— BEGIN Material —

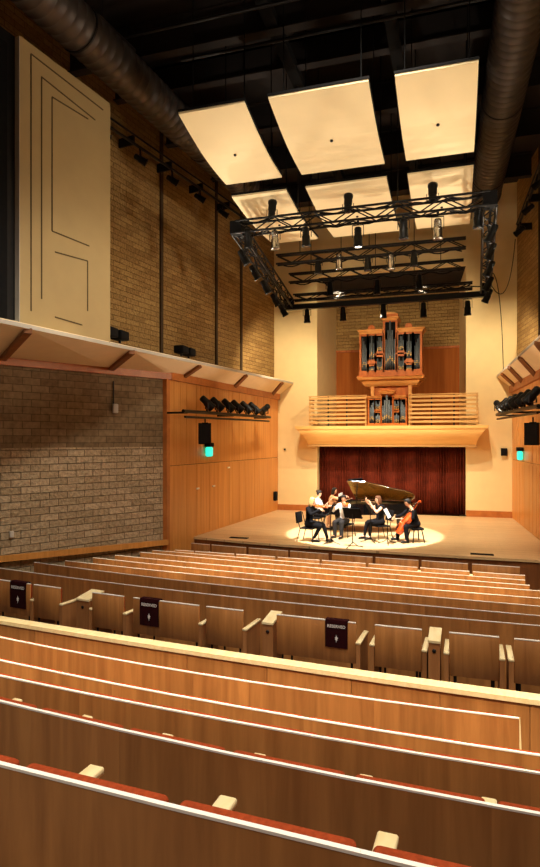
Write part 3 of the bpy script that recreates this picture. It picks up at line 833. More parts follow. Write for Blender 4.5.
# ------------------------------------------------------------------ loose seats in front of the parapet, and the paired seats by the stage
def seat_unit(key,px0,px1,label,group,zf,H,arms=True,nc=1,armside=(1,1)):
    r=RW[key]; a=V((r['hit'](px0),0,0)); b=V((r['hit'](px1),0,0)); a.y=r['cv'](a.x); b.y=r['cv'](b.x)
    c=(a+b)/2; d=b-a; w=d.length
    t=thing('paired_chair' if key in 'F2' else 'loose_chair',label,'auditorium chair',(c.x,c.y,zf),math.atan2(d.y,d.x),group)
    mb=MB(); mb.rbox(-w/2,w/2,0,.022,.37,H-.01,.004,1); mb.build('backrest',M['ply'],t)
    mb=MB(); mb.box(-w/2+.003,w/2-.003,-.002,.024,H-.0095,H); mb.build('top_edge',M['edge'],t,'pale edge along the seat back')
    for i in range(nc):
        x0=-w/2+w*i/nc; x1=x0+w/nc
        mb=MB(); mb.rbox(x0+.02,x1-.02,.024,.08,.42,H-.02,.025,3); mb.build('back_cushion',M['uph'],t)
        mb=MB(); mb.rbox(x0+.02,x1-.02,.09,.46,.36,.44,.03,3); mb.build('seat_cushion',M['uph'],t)
    for s in (-1,1):
        for y in (.05,.42):
            mb=MB(); mb.tube([(s*(w/2-.06),y,.0),(s*(w/2-.06),y,.37)],.014,8); mb.build('leg',M['steel'],t)
    if arms:
        for k,s in enumerate((-1,1)):
            if not armside[k]: continue
            x0,x1=(-w/2-.052,-w/2-.003) if s<0 else (w/2+.003,w/2+.052)
            mb=MB(); mb.box(x0,x1,-.015,.44,.0,.60); mb.build('arm_panel',M['armside'],t)
            mb=MB(); mb.rbox(x0-.006,x1+.006,-.018,.46,.60,.628,.005,1); mb.build('armrest',M['arm'],t,'pale armrest cap')
    return t
UN=[(-22,30,2,(1,0),'loose double seat before the parapet draped with the leftmost reserved cloth'),
    (33.5,60,1,(1,1),'loose single seat before the parapet, right of the leftmost reserved cloth'),
    (92,123.5,1,(1,1),'loose single seat before the parapet, right of the leftmost side console'),
    (133,199,2,(0,1),'loose double seat before the parapet draped with the middle reserved cloth'),
    (206,243,1,(0,1),'loose single seat before the parapet, left of the middle side console'),
    (276.5,356,2,(0,1),'loose double seat before the parapet draped with the rightmost reserved cloth'),
    (374.5,422,1,(1,1),'loose single seat before the parapet, left of the rightmost side console'),
    (449,499.5,1,(1,1),'loose single seat before the parapet, right of the rightmost side console'),
    (514,560,1,(1,1),'loose single seat before the parapet, cut by the right picture edge')]
units=[]
for a,b,nc,ar,lab in UN: units.append(seat_unit('R',a,b,lab,'loose seats before the parapet',lev['R'],SEATH,True,nc,ar))
def console(px0,px1,label):
    r=RW['R']; a=V((r['hit'](px0),0,0)); b=V((r['hit'](px1),0,0)); a.y=r['cv'](a.x); b.y=r['cv'](b.x); c=(a+b)/2; d=b-a; w=d.length
    t=thing('side_console',label,'side console',(c.x,c.y,lev['R']),math.atan2(d.y,d.x),'side consoles between the loose seats')
    mb=MB(); mb.box(-w/2,w/2,-.02,.28,0,.72); mb.build('body',M['armside'],t)
    mb=MB(); mb.add([(-w/2-.006,-.03,.72),(w/2+.006,-.03,.72),(w/2+.006,.30,.77),(-w/2-.006,.30,.77),(-w/2-.006,-.03,.745),(w/2+.006,-.03,.745),(w/2+.006,.30,.80),(-w/2-.006,.30,.80)],
        [(0,3,2,1),(4,5,6,7),(0,1,5,4),(1,2,6,5),(2,3,7,6),(3,0,4,7)]); mb.build('sloping_top',M['arm'],t,'pale sloping top')
    mb=MB(); mb.lathe([(.022,0),(.022,.006)],14,M=Matrix.Translation((0,-.0205,.63))@Matrix.Rotation(PI/2,4,'X')); mb.build('number_disc',M['steel'],t)
console(77.5,90,'boxy wooden side console, leftmost of the three along the loose seats')
console(263,273.5,'boxy wooden side console left of the rightmost reserved cloth')
console(428.5,440,'boxy wooden side console, rightmost of the three along the loose seats')
for i,(a,b) in enumerate(((191,209.5),(211.5,246),(248.5,288),(290,328.5),(332,372.5),(375.5,418.5),(421.5,468),(472,520))):
    seat_unit('F',a,b,'paired wooden seats, %s from the left in the row nearest the stage'%ORD[i],'paired seats in the row nearest the stage',-.89,RW['F']['z']+.89,False,2)
for i,(a,b) in enumerate(((175,193.5),(195,234),(236,275),(277.5,319.5),(322,365.5),(368.5,417.5),(420,469.5),(473,525))):
    seat_unit('2',a,b,'paired wooden seats, %s from the left in the second row from the stage'%ORD[i],'paired seats in the second row from the stage',-.88,RW['2']['z']+.88,False,2)
for i,px in enumerate((419.3,471)):
    r=RW['2']; x=r['hit'](px); y=r['cv'](x)-.06
    mb=MB(); mb.rbox(-.03,.03,-.03,.03,0,.80,.004,1); o=mb.build('aisle_post',M['arm']); o.location=(x,y,-.88)
    tag(o,('short pale post between seats in the second row from the stage, left one','short pale post between seats in the second row from the stage, right one')[i],'post')

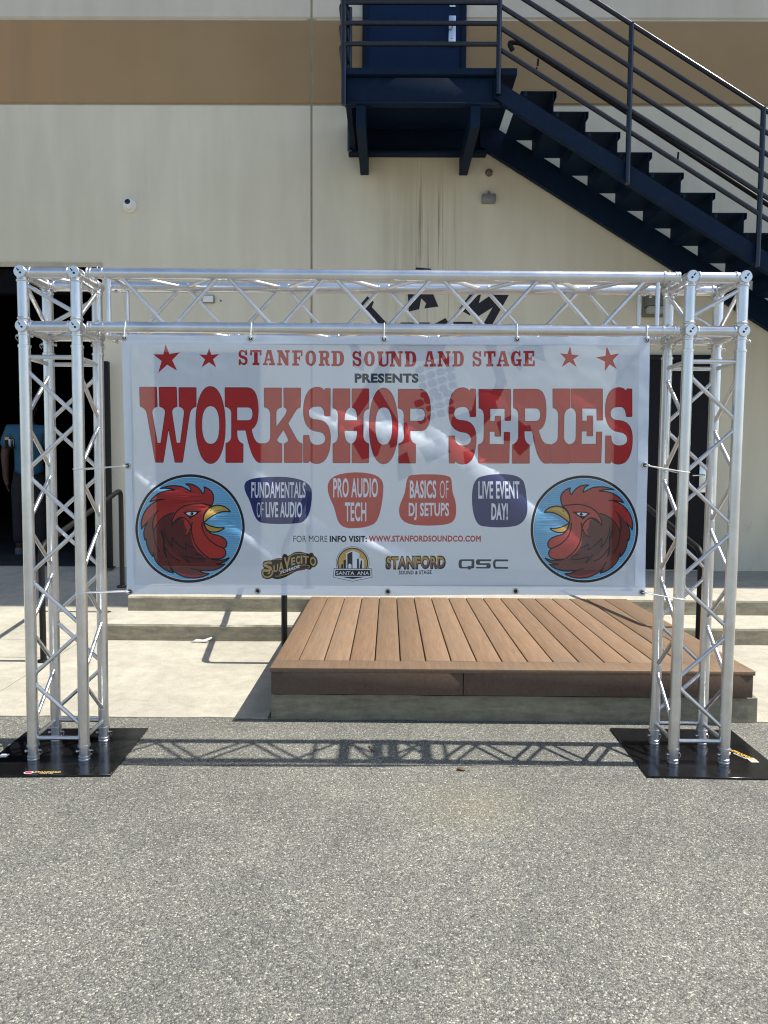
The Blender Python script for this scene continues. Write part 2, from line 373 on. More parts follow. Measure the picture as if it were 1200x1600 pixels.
st = empty('concrete_steps', (STEP_L, STEP1_Y, 0), 'pale concrete steps and landing with stained risers below the building wall', 'steps')
def step(name, y0, y1, z1, nose):
    mb = MB(); n = 330; x0, x1 = STEP_L, 14.3; rows = []
    prof = [(y1, z1), (y0+nose, z1), (y0+nose*.3, z1-.004), (y0, z1-nose), (y0+.003, -.05)]
    for i in range(n+1):
        x = x0+(x1-x0)*i/n
        e = noise.noise((x*3.1, y0*9, 0))*.006; ch = max(0, noise.noise((x*7.3, y0*5, 2))-.34)*.035
        rows.append([(x, y+(e+ch if k in (1, 2) else e if k in (3, 4) else 0), z-(ch*.6 if k == 2 else 0)) for k, (y, z) in enumerate(prof)])
    vs = [p for r in rows for p in r]; m = len(prof)
    for k in range(m-1):
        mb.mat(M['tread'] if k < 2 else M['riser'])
        b0 = len(mb.v)
        mb.add([r[k] for r in rows]+[r[k+1] for r in rows], [(i, i+1, n+2+i, n+1+i) for i in range(n)])
    mb.mat(M['riser']); r = rows[0]; mb.add([*r, (x0, y1, -.05)], [tuple(range(m+1))])
    o = mb.build(name, parent=st, ang=50); o.location = -st.location; return o
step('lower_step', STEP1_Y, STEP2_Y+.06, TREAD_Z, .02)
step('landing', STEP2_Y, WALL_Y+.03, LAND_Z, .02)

# ---------------------------------------------------------------- building
bld = empty('warehouse_building', (0, WALL_Y, 0), 'cream tilt-up warehouse wall with a brown painted band above dark doors', 'building')
def bp(mb, name, m=None, par=None, **k):
    o = mb.build(name, m, par or bld, **k)
    if par is None: o.location = -bld.location
    return o
SEAM = -.823; ZB0, ZB1 = 5.113, 5.944; EAVE_Z = 9.3
def panel(name, x0, x1, z0, holes=()):
    mb = MB(); W = WALL_Y; g = .016
    prof = [(z0, 0, 'wall'), (ZB0-.020, 0, 'wall'), (ZB0-.008, g, 'seam'), (ZB0+.004, g, 'band'), (ZB0+.016, 0, 'band'), (ZB0+.05, .002, 'band'), (ZB1-.006, .002, 'seam'), (ZB1+.006, g, 'upper'), (ZB1+.018, g, 'upper'), (ZB1+.032, 0, 'upper'), (ZB1+.09, 0, 'upper'), (ZB1+.094, .006, 'upper'), (EAVE_Z, .006, 'upper')]
    for (za, da, mt), (zb, db, _) in zip(prof, prof[1:]):
        mb.mat(M[mt]); mb.add([(x0, W+da, za), (x1, W+da, za), (x1, W+db, zb), (x0, W+db, zb)], [(0, 1, 2, 3)])
    mb.mat(M['wall'])
    for x in (x0, x1): mb.add([(x, W, z0), (x, W+.2, z0), (x, W+.2, EAVE_Z), (x, W+.006, EAVE_Z)], [(0, 1, 2, 3)])
    mb.add([(x0, W, z0), (x1, W, z0), (x1, W+.2, z0), (x0, W+.2, z0)], [(0, 1, 2, 3)])
    for a, bb, c, d in holes: mb.box((a, W, c), (bb, W+.2, d))
    return bp(mb, name, smooth=False)
BAY_R, BAY_T = -3.02, 3.452
panel('wall_panel', -14, SEAM-.011, BAY_T, [(BAY_R, SEAM-.011, -.1, BAY_T), (-14, -6.6, -.1, BAY_T)])
panel('wall_panel', SEAM+.011, 15, -.1)
mb = MB(); mb.box((SEAM-.05, WALL_Y+.014, -.1), (SEAM+.05, WALL_Y+.05, EAVE_Z)); bp(mb, 'panel_joint', M['seam'])
mb = MB(); mb.box((-14, 6.73, EAVE_Z+.003), (15, 8.6, EAVE_Z+.3)); mb.box((-14, 6.70, EAVE_Z+.22), (15, 6.727, EAVE_Z+.36)); bp(mb, 'shading_eave', M['upper'], smooth=False)  # unseen overhang above the frame, its reach set to shade wall and landing
mb = MB(); mb.box((-6.62, WALL_Y-.012, BAY_T), (BAY_R+.004, WALL_Y+.19, BAY_T+.045)); bp(mb, 'door_head_trim', M['beige'])
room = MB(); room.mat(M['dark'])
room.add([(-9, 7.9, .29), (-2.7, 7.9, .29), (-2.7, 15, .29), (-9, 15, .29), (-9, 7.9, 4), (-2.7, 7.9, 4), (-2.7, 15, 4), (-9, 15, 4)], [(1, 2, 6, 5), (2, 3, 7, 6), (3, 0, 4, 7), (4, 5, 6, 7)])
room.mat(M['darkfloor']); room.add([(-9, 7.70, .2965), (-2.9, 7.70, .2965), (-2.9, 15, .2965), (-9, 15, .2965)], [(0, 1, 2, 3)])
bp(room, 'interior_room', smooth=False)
# roll-up door guide on the jamb
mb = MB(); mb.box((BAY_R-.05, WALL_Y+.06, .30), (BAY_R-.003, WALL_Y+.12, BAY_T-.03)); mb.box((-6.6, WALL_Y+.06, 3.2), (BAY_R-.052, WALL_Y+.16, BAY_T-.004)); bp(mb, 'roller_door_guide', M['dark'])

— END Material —

Write out, word for word, every line from the one containing "room = MB(); room.mat(M['dark'])" through the last line of the records above.

Correct answer =>
room = MB(); room.mat(M['dark'])
room.add([(-9, 7.9, .29), (-2.7, 7.9, .29), (-2.7, 15, .29), (-9, 15, .29), (-9, 7.9, 4), (-2.7, 7.9, 4), (-2.7, 15, 4), (-9, 15, 4)], [(1, 2, 6, 5), (2, 3, 7, 6), (3, 0, 4, 7), (4, 5, 6, 7)])
room.mat(M['darkfloor']); room.add([(-9, 7.70, .2965), (-2.9, 7.70, .2965), (-2.9, 15, .2965), (-9, 15, .2965)], [(0, 1, 2, 3)])
bp(room, 'interior_room', smooth=False)
# roll-up door guide on the jamb
mb = MB(); mb.box((BAY_R-.05, WALL_Y+.06, .30), (BAY_R-.003, WALL_Y+.12, BAY_T-.03)); mb.box((-6.6, WALL_Y+.06, 3.2), (BAY_R-.052, WALL_Y+.16, BAY_T-.004)); bp(mb, 'roller_door_guide', M['dark'])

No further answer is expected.